Currently playing a BFG Seraphim (level 21 or so) and I'm having a conundrum. I know that Constitution is generally viewed as the better defensive skill, but am I correct that Toughness will have better synergy with E. shields? Because the damage reduction is applied before the shields and shields absorb an absolute amount of damage, they will be able to fully absorb much stronger hits. It also has great synergy with Armor Lore. Still not sure if it beats out the sheer HP gained from Constitution though. My thought process is that if Shields are going to be my main buffer against damage, the Health without Constitution should be sufficient to take the hits. But then there are critical hits which go through shields much more easily and higher health would be more beneficial.

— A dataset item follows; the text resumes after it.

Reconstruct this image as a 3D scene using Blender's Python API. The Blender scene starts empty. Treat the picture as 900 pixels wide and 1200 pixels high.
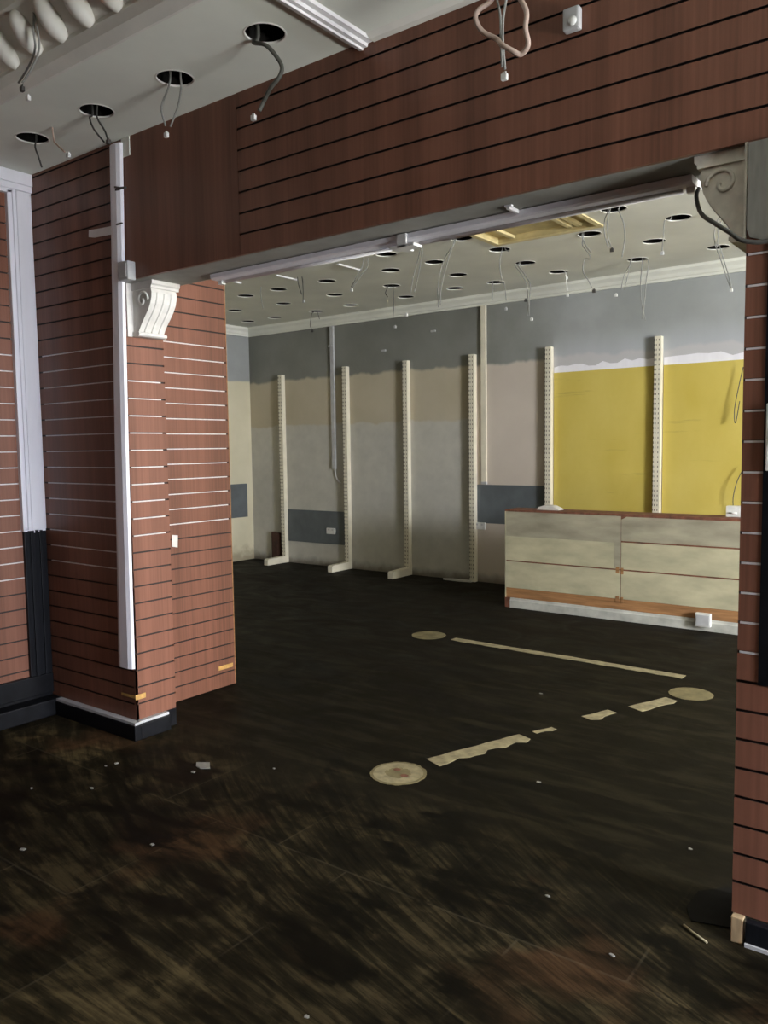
import bpy, bmesh, math, random
from mathutils import Vector, Matrix
random.seed(7)
S = bpy.context.scene
COL = S.collection

# ------------------------------------------------------------------ materials
def srgb(r, g, b):
    f = lambda c: (c/12.92 if c <= .04045 else ((c+.055)/1.055)**2.4)
    return (f(r/255), f(g/255), f(b/255), 1)

class NT:
    def __init__(s, name, rough=.6, spec=.4, metal=0):
        s.m = bpy.data.materials.new(name); s.m.use_nodes = True
        s.t = s.m.node_tree; s.b = s.t.nodes['Principled BSDF']
        s.b.inputs['Roughness'].default_value = rough
        s.b.inputs['Specular IOR Level'].default_value = spec
        s.b.inputs['Metallic'].default_value = metal
    def n(s, typ, **kw):
        x = s.t.nodes.new(typ)
        for k, v in kw.items():
            if k in x.inputs: x.inputs[k].default_value = v
            else: setattr(x, k, v)
        return x
    def l(s, a, b): s.t.links.new(a, b)
    def pos(s):
        return s.n('ShaderNodeTexCoord').outputs['Object']
    def mapped(s, scale, rot=(0, 0, 0), src=None):
        m = s.n('ShaderNodeMapping'); m.inputs['Scale'].default_value = scale
        m.inputs['Rotation'].default_value = rot
        s.l(src or s.pos(), m.inputs['Vector']); return m.outputs[0]
    def noise(s, scale=(1, 1, 1), k=1, detail=4, rough=.55, rot=(0, 0, 0), dist=0):
        x = s.n('ShaderNodeTexNoise'); x.inputs['Scale'].default_value = k
        x.inputs['Detail'].default_value = detail; x.inputs['Roughness'].default_value = rough
        x.inputs['Distortion'].default_value = dist
        s.l(s.mapped(scale, rot), x.inputs['Vector']); return x.outputs['Fac']
    def ramp(s, fac, stops):
        r = s.n('ShaderNodeValToRGB'); e = r.color_ramp.elements
        while len(e) < len(stops): e.new(.5)
        for x, (p, c) in zip(e, stops):
            x.position = p; x.color = c if not isinstance(c, (int, float)) else (c, c, c, 1)
        s.l(fac, r.inputs[0]); return r.outputs[0]
    def mix(s, fac, a, b):
        x = s.n('ShaderNodeMix', data_type='RGBA')
        for sock, v in ((x.inputs[0], fac), (x.inputs[6], a), (x.inputs[7], b)):
            if isinstance(v, bpy.types.NodeSocket): s.l(v, sock)
            else: sock.default_value = v
        return x.outputs[2]
    def math(s, op, a, b=0.0):
        x = s.n('ShaderNodeMath', operation=op)
        for sock, v in ((x.inputs[0], a), (x.inputs[1], b)):
            if isinstance(v, bpy.types.NodeSocket): s.l(v, sock)
            else: sock.default_value = v
        return x.outputs[0]
    def sstep(s, v, lo, hi):
        x = s.n('ShaderNodeMapRange', interpolation_type='SMOOTHSTEP')
        x.inputs['From Min'].default_value = lo; x.inputs['From Max'].default_value = hi
        s.l(v, x.inputs['Value']); return x.outputs[0]
    def xyz(s):
        x = s.n('ShaderNodeSeparateXYZ'); s.l(s.pos(), x.inputs[0]); return x.outputs
    def color(s, c):
        if isinstance(c, bpy.types.NodeSocket): s.l(c, s.b.inputs['Base Color'])
        else: s.b.inputs['Base Color'].default_value = c
        return s
    def bump(s, h, strength=.3, dist=.01):
        x = s.n('ShaderNodeBump'); x.inputs['Strength'].default_value = strength
        x.inputs['Distance'].default_value = dist
        s.l(h, x.inputs['Height']); s.l(x.outputs[0], s.b.inputs['Normal']); return s

def mottled(name, c, amount=.25, k=6, rough=.6, spec=.4, metal=0, stretch=(1, 1, 1), bump=0):
    """a plain colour with uneven grime"""
    t = NT(name, rough, spec, metal)
    n = t.noise(stretch, k, 5)
    d = tuple(v*(1-amount) for v in c[:3])+(1,)
    b = tuple(min(1, v*(1+amount*.6)) for v in c[:3])+(1,)
    t.color(t.ramp(n, [(.3, d), (.7, b)]))
    if bump: t.bump(n, bump)
    return t.m

def wood_laminate(name, dark, light):
    t = NT(name, .42, .35)
    a = t.noise((7, 7, .35), 1, 4); b = t.noise((90, 90, 1.6), 1, 3)
    f = t.math('ADD', t.math('MULTIPLY', a, .65), t.math('MULTIPLY', b, .35))
    t.color(t.ramp(f, [(.34, dark), (.64, light)]))
    return t.m

M = {}
M['mahogany'] = wood_laminate('mahogany_laminate', (.125, .052, .032, 1), (.225, .095, .060, 1))
M['groove'] = mottled('groove_dark', (.02, .012, .01, 1), .3, 20)
M['insert'] = mottled('slot_insert_metal', (.64, .60, .60, 1), .2, 30, .4, .5, .1)
M['plaster'] = mottled('white_plaster', (.80, .79, .73, 1), .1, 4, .8)
M['ceiling'] = mottled('ceiling_paint', (.72, .72, .65, 1), .10, 1.7, .85)
M['ceiling_front'] = mottled('front_ceiling_paint', (.80, .83, .75, 1), .08, 1.7, .85)
M['soffit'] = mottled('soffit_plaster', (.33, .33, .30, 1), .2, 5, .85)
M['white'] = mottled('white_gloss_paint', (.80, .79, .80, 1), .07, 9, .4)
M['lilac_white'] = mottled('white_plastic_cover', (.87, .86, .92, 1), .05, 14, .35, stretch=(1, 1, .1))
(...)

For those interested, here is the planned build:
Revered Technology Lore
Revered Technology Focus
Concentration (BFG, Warding Energy, Battle Stance)
Exalted Warrior Focus
Combat Discipline
Ranged Weapons
Tactics Lore
Armor Lore
Warding Energy Lore
and either Toughness or Constitution
* A small note to the build: I plan to rely on energy shields heavily for defense (with Warding energy and Divine protection). Which of the 2 (Toughness/Constitution) will give me more survivability? Or do you think I should drop some other skill and take both? I feel like losing any of these skills would be a great loss to the overall power. Even had to drop the formerly planned Enhanced Perception to fit Combat Discipline in.*
So the main question is, which skill is better with energy shields.
Thanks in advance for any insight/opinions.
PS.
I didn't read any guides (build related). I like to theorycraft the builds I'm going to play myself, not just straight copy others.